Полным подтверждением этих слов стали события в Севастополе. Далекий от театра военных действий город со времени восстания „Потемкина” так и оставался на военном положении. Будучи не в силах справиться с нараставшим революционным движением чисто полицейскими мерами, царизм все чаще прибегал к использованию в карательных целях вооруженных сил. Военно-полицейский террор обрушился на город и на флот.
Суд над 44-мя матросами с „Прута” 30 июня и 75-ю матросами с „Георгия Победоносца” 29 августа, жесточайшие приговоры, циничный отказ адмирала Г. П. Чухнина на мольбу родителей приговоренного к смерти Кошубы о помиловании, устрашающие расстрелы, — все эти злодеяния не спасали положения, а только способствовали нарастанию революционных настроений. Под пулями своих же обманутых товарищей-матросов, которых Чухнин заставлял вершить казни, погибали люди удивительной нравственной чистоты и идейной убежденности — пламенные большевики и беспартийные борцы за справедливость. Вот имена севастопольских революционеров, первыми отдавших жизни за светлое будущее: Александр Петров, Иван Черный, Дмитрий Титов, Иван Адаменко, Дорофей Кошуба, Семен Дейнега. Только надежда на арест „главарей” заставляла палачей откладывать столь же „скорый и справедливый” суд над „потемкинцами”.
Весь Черноморский флот был охвачен вакханалией сплошного сыска. Волна доносов и повальных обысков, арестов и разжалований все нарастала. И тем не менее Чухнин неоднократно „входил с представлением об улучшении розыскного дела в Севастополе”, считая, что „пропаганда революционных идей среди матросов все более и более усиливается”, а „жандармская полиция при настоящем своем составе не может с успехом выполнять возложенные на нее обязанности”.

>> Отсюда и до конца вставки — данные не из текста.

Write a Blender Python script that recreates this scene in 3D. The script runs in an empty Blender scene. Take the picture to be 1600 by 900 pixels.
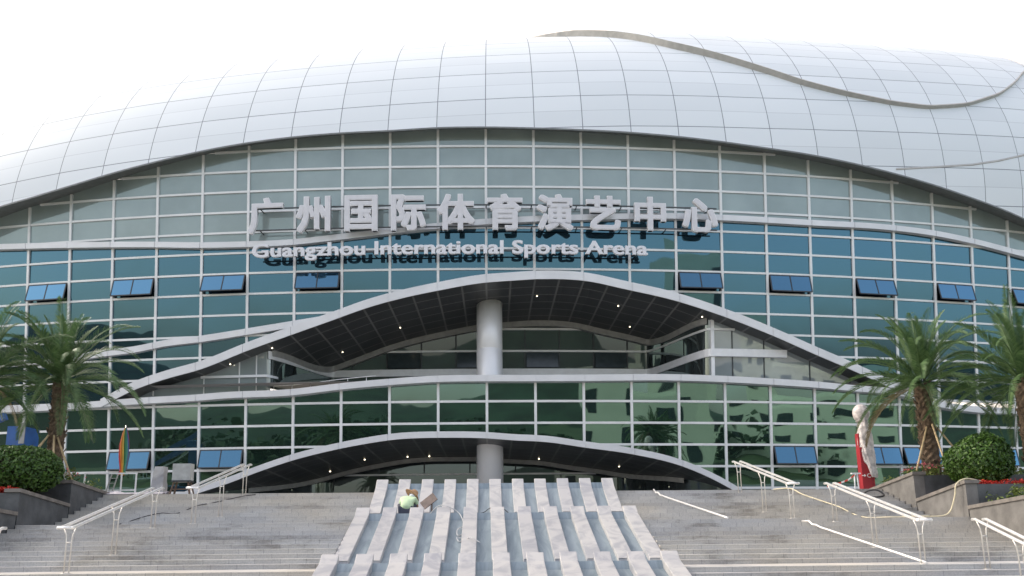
import bpy, bmesh, math, random
import numpy as np
from mathutils import Vector, Matrix, Quaternion
C = bpy.context.scene.collection
SC = bpy.context.scene
R = math.radians
PI = math.pi

# ------------------------------------------------------------------ camera
F = 1200.; PX, PY = 800., 604.65            # focal length and principal point in photo pixels (1600 x 900)
YAW, ROLL, CX, R0, DA, A0, PITCH, K = 0.036898, -0.0096197, 2.5569, 152.380, 0.0185272, -0.0156517, 0.1896516, -0.1033717
YC = 45 + R0
_f = np.array([math.sin(YAW)*math.cos(PITCH), math.cos(YAW)*math.cos(PITCH), math.sin(PITCH)])
_r = np.array([math.cos(YAW), -math.sin(YAW), 0.]); _u = np.cross(_r, _f)
_r, _u = math.cos(ROLL)*_r + math.sin(ROLL)*_u, math.cos(ROLL)*_u - math.sin(ROLL)*_r
cam_d = bpy.data.cameras.new('camera'); cam = bpy.data.objects.new('camera', cam_d); C.objects.link(cam)
cam.matrix_world = Matrix(((_r[0], _u[0], -_f[0], 0), (_r[1], _u[1], -_f[1], 0), (_r[2], _u[2], -_f[2], 0), (0, 0, 0, 1)))
cam_d.sensor_width = 36; cam_d.lens = F/1600*36; cam_d.shift_y = (PY-450)/1600
cam_d.clip_start = .1; cam_d.clip_end = 3000
SC.camera = cam

# ------------------------------------------------------------------ light
VEIL = (.30, .90, 2.9)                       # haze share of the sky in front of / behind the arena, haze brightness
SUN_EL, SUN_DIR = 34., (-.94, .34)          # sun from the left and a little behind the arena
w = bpy.data.worlds.new('World'); SC.world = w; w.use_nodes = True
nt = w.node_tree; nt.nodes.clear()
sky = nt.nodes.new('ShaderNodeTexSky'); sky.sky_type = 'NISHITA'; sky.sun_disc = False
sky.sun_elevation = R(SUN_EL); sky.sun_rotation = math.atan2(SUN_DIR[0], SUN_DIR[1])
sky.air_density = 1.0; sky.dust_density = 5.0; sky.ozone_density = .3
bg = nt.nodes.new('ShaderNodeBackground'); bg.inputs[1].default_value = .15
wo = nt.nodes.new('ShaderNodeOutputWorld')
# thin white haze veil, thickest on the sun's side of the sky behind the arena
tcw = nt.nodes.new('ShaderNodeTexCoord'); spw = nt.nodes.new('ShaderNodeSeparateXYZ'); mrw = nt.nodes.new('ShaderNodeMapRange'); mxw = nt.nodes.new('ShaderNodeMix'); mxw.data_type = 'RGBA'
nt.links.new(tcw.outputs['Generated'], spw.inputs[0]); nt.links.new(spw.outputs[1], mrw.inputs[0])
mrw.inputs[1].default_value = -.35; mrw.inputs[2].default_value = .55; mrw.inputs[3].default_value = VEIL[0]; mrw.inputs[4].default_value = VEIL[1]; mrw.interpolation_type = 'SMOOTHSTEP'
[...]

Ему вторил и. о. начальника местного жандармского управления подполковник А. Вельский. Докладывая, что на сходках матросы склоняют рабочих порта к забастовке, обещая им свою поддержку, он жаловался: „Наблюдение среди чинов флота в силу их особенных условий жизни осуществляется с трудом, бесконтрольное ежедневное увольнение матросов из казарм, а также совместная их работа с портовыми рабочими на судах, готовящихся к плаванию, способствуют общению их с лицами, политически неблагонадежными”.